Oxford MAT 2013/2014

Does anybody know if tasks like in question 2011/5 (v) require an explanation? I am always a bit unsure of how much writing is actually required (especially since 6 credits are awarded for this mentioned question) :/

I know that, I do have the solutions. But I did it a different way and arrived at the same conclusion, so was wondering whether mathematically what I did makes sense.

Not sure if I'm having a thick moment here but I'm stuck on 2010 Question 4 part ii).


I went for $\sqrt {1+4h^{2}}<4$ to give $h<\sqrt{15}/2$

But they do $1+4h^{2}<4$ to give the correct answer of $h<\sqrt{3}/2$

Why, when the distance from $(0,0)$ to $(1,2h)$ is $\sqrt {1+4h^{2}}<4$?

Maybe I'm just being thick, this 2010 paper has stressed me out - it seems a lot harder

You want the distance between the points to be less than the radius of the circle, so the distance squared must be less than the radius squared.

For the 1999 paper:

Q1 I got the same as you did except

iii for c), ii for e) and for k) I did: 3*((4*48*47)/(52*51*50)) which is approx= 0.2 Not sure about this though

Q2 Same as you

Q3 The same for part a)

For b) I got the equation "y=x+1" since the slope of the line would be m=1 and by using the coordinates (1,2)

c) I didn't quite get the question I started using the change in x over change in y to represent the slope and got a messy equation, so it's probably wrong...

Q4

a) it is 2/3 for both
c) The total area is 2/4. What I did was to split the area in two part and measure each positively (from -1 to 0 and from 1 to 0), otherwise the areas cancel out to give 0. The top curve minus the bottom curve is right.
d) I'm not sure for this part either
Maybe we had to spot that both integrals over the interval was the same (2/3) and that the area bounded between them was also the same above and below the x-axis(that's why they cancelled out each other) and arrive to some conclusion from there

I didn't really get into question 5 yet, but I suppose that probability is not part of the syllabus for our test on Wednesday?

my answers for 2006:

I have a few different answers.

Not sure if I'm having a thick moment here but I'm stuck on 2010 Question 4 part ii).

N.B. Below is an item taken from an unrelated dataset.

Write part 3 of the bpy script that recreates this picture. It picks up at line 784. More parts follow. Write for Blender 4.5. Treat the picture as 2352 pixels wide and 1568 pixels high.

I went for $\sqrt {1+4h^{2}}<4$ to give $h<\sqrt{15}/2$

But they do $1+4h^{2}<4$ to give the correct answer of $h<\sqrt{3}/2$

Why, when the distance from $(0,0)$ to $(1,2h)$ is $\sqrt {1+4h^{2}}<4$?

Maybe I'm just being thick, this 2010 paper has stressed me out - it seems a lot harder

you know in the old paper they had like a Multiple choice probability question. since probavility at this stage only technically requires common sense, could a prob MCP q come up in our paper, even though probability isnt mentioned on the spec?

Thank you.

I have some issues with 2, i agree it's not a wrapped inequality, so it's y is smaller than -2/root3 or larger than 2/root3. But, why then, in part 1, when y =1, which isn't in our range for y, give two real answers for x? in iii why would the largest value for y be 2/root3?

in 4i i'm assuming you got y=-0.5tx + 0.25t^2
sorry i typed my answers up wrong

Actually I'm terribly sorry.

Relooking at the equation did you get 4/3 > 3y^2?

Because in that case it indeed is a wrapped inequality. I actually got the correct answer in my working but then read it wrong :L.

In such a case yeah the original equation with y=1 definitely works.

in part 3 with the wrapped inequality definitely y naturally become 2/root 3 because it is the largest value in the inequality.

Again, sorry for the mistake

(yeah I got that for q4.)

Would someone explain what is meant by "Convergence condition for infinite geometric progressions" in MAT Syllabus?I am unsure of the term, and a few North-American English-speaker friends were confused by it as well.

Could you look at G again because I still think b is the answer.